Briggs was educated at the University of Virginia ; graduated at the Union Theological Seminary in 1863; and, after the American Civil War, studied further at the University of Berlin from 1866 to 1869. In 1870, he was appointed pastor of the First Presbyterian Church of Roselle, New Jersey which post he held until 1874, when he accepted the professorship of Hebrew and cognate languages at Union Theological Seminary in which he taught until 1891, and of Biblical theology there from 1891 to 1904, following which he became their professor of theological encyclopaedia and symbolics. From 1880 to 1890 he was an editor of the Presbyterian Review.
Heresy trial
In 1892 Briggs was tried for heresy by the presbytery of New York, including James McCook, and acquitted. The charges were based upon his inaugural address of the preceding year.

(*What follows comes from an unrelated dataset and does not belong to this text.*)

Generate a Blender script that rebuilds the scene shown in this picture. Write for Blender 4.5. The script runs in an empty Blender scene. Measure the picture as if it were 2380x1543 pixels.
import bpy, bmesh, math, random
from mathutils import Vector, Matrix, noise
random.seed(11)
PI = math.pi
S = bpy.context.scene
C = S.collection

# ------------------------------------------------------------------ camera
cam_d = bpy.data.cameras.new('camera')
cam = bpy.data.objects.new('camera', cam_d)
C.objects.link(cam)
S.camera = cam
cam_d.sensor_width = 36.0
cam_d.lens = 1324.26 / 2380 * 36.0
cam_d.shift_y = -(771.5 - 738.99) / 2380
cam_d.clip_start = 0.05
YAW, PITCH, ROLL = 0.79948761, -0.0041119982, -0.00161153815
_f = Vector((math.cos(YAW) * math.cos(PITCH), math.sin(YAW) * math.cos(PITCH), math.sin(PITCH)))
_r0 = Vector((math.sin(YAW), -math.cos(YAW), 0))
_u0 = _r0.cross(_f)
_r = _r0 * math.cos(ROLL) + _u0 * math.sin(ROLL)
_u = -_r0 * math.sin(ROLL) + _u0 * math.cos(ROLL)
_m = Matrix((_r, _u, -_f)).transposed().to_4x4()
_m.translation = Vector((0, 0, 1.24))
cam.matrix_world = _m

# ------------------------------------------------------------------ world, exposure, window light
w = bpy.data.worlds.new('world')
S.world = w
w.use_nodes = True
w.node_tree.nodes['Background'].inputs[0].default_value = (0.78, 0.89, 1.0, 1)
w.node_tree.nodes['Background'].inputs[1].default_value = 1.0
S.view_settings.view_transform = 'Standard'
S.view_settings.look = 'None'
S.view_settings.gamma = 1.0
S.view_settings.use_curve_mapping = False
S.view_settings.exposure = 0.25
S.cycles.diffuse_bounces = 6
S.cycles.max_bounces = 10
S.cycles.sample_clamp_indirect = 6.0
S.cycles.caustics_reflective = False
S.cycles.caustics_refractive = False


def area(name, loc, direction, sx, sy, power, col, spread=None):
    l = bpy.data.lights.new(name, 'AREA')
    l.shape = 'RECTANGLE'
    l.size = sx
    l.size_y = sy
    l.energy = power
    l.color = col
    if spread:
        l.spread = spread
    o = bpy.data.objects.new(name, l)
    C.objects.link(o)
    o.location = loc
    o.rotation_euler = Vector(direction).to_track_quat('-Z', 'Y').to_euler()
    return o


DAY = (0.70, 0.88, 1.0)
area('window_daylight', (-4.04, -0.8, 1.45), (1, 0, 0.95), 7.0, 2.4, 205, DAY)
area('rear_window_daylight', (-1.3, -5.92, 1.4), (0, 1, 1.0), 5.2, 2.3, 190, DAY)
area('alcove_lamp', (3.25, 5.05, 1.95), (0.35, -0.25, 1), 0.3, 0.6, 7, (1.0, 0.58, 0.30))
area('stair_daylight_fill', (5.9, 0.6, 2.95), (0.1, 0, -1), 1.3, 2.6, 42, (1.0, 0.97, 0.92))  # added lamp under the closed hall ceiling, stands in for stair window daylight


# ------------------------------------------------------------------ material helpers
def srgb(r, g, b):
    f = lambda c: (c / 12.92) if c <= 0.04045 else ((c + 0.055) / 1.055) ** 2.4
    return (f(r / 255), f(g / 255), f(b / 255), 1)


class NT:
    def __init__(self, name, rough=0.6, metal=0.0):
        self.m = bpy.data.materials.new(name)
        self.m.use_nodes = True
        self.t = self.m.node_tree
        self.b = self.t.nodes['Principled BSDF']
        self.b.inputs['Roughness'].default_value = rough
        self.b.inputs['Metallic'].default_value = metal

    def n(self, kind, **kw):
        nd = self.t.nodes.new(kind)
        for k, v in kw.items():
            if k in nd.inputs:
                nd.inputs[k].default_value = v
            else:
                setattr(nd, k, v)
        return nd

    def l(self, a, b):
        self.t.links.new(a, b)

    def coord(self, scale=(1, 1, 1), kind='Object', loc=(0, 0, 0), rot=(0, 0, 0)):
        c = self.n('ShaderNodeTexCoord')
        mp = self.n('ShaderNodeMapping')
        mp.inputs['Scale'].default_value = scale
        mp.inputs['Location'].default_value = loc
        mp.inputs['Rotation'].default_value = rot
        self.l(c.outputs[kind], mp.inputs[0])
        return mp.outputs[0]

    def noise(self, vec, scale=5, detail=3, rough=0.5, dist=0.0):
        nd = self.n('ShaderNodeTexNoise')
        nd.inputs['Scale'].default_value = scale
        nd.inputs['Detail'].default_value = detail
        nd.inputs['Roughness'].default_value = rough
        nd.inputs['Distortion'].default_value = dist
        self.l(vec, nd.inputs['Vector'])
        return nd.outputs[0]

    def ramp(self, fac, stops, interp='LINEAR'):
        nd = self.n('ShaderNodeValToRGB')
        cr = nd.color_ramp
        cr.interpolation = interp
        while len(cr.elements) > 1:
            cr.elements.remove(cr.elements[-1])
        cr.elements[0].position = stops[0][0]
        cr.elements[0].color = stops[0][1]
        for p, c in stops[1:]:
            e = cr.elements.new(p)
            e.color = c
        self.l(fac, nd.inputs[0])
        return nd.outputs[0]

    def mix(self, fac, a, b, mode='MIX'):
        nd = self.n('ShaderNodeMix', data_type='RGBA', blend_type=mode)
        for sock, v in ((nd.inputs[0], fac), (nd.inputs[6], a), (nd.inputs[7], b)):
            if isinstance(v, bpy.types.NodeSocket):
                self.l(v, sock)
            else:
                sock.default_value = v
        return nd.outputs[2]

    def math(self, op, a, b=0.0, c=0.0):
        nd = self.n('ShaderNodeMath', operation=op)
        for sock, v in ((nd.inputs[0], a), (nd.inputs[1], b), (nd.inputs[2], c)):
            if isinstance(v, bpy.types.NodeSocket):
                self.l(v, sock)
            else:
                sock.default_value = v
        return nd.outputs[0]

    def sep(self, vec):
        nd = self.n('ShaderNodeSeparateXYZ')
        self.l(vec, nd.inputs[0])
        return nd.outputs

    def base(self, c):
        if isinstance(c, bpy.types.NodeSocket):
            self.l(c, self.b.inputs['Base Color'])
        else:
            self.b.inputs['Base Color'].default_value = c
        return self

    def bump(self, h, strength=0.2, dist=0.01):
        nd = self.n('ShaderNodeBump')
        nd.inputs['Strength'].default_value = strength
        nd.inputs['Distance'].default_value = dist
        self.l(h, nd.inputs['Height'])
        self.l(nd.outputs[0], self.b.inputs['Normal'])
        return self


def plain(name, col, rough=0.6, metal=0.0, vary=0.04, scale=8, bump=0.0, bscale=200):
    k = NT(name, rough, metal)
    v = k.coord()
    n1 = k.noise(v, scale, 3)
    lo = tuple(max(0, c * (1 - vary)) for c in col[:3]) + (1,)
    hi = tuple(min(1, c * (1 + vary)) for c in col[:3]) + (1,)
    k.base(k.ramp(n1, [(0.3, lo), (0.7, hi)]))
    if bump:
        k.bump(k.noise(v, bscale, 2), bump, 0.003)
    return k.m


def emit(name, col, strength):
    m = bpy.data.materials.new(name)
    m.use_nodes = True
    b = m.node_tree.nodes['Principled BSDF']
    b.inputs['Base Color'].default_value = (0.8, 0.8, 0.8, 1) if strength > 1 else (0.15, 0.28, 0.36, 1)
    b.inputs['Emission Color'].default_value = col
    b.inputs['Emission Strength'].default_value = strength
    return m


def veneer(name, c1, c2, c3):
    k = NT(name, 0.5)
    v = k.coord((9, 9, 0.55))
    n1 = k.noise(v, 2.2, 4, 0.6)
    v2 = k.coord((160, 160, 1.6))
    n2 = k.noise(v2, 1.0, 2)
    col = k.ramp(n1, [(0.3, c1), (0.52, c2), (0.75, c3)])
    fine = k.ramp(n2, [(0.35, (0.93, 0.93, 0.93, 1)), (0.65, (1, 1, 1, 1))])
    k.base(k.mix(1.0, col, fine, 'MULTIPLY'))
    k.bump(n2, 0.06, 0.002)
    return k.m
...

In brief, they were as follows:
that he had taught that reason and the Church are both a fountain of divine authority, which, apart from Holy Scripture, does savingly enlightens men
that errors may have existed in the original text of the Holy Scripture
that Old Testament predictions have been reversed by history and that the great body of Messianic prediction has not and cannot be fulfilled
that Moses is not the author of the Pentateuch and that Isaiah is not the author of the second half of the book that bears his name
After much posturing, maneuvering and publicity-seeking by Briggs, the General Assembly of the Presbyterian Church, to which the case was appealed, defrocked and excommunicated Briggs from the Presbyterian Church in 1893 in Washington, DC. Some have argued that General Assembly's finding of heresy was influenced, in part, by Briggs' belligerent manner and militant tone of expressions and by what his own colleagues in the Union Theological Seminary called the dogmatic and irritating nature of his inaugural address. After his condemnation by the Presbyterians, he turned towards Episcopalianism and was ordained as a priest of the Protestant Episcopal Church in 1899. His scholarship procured for him the honorary degree of D.D. from the University of Edinburgh and from the University of Glasgow, and that of D.Litt., from the University of Oxford. With Francis Brown and S. R. Driver he prepared a revised Hebrew and English Lexicon based on the lexicon of Wilhelm Gesenius, and, with Driver, edited The International Critical Commentary series.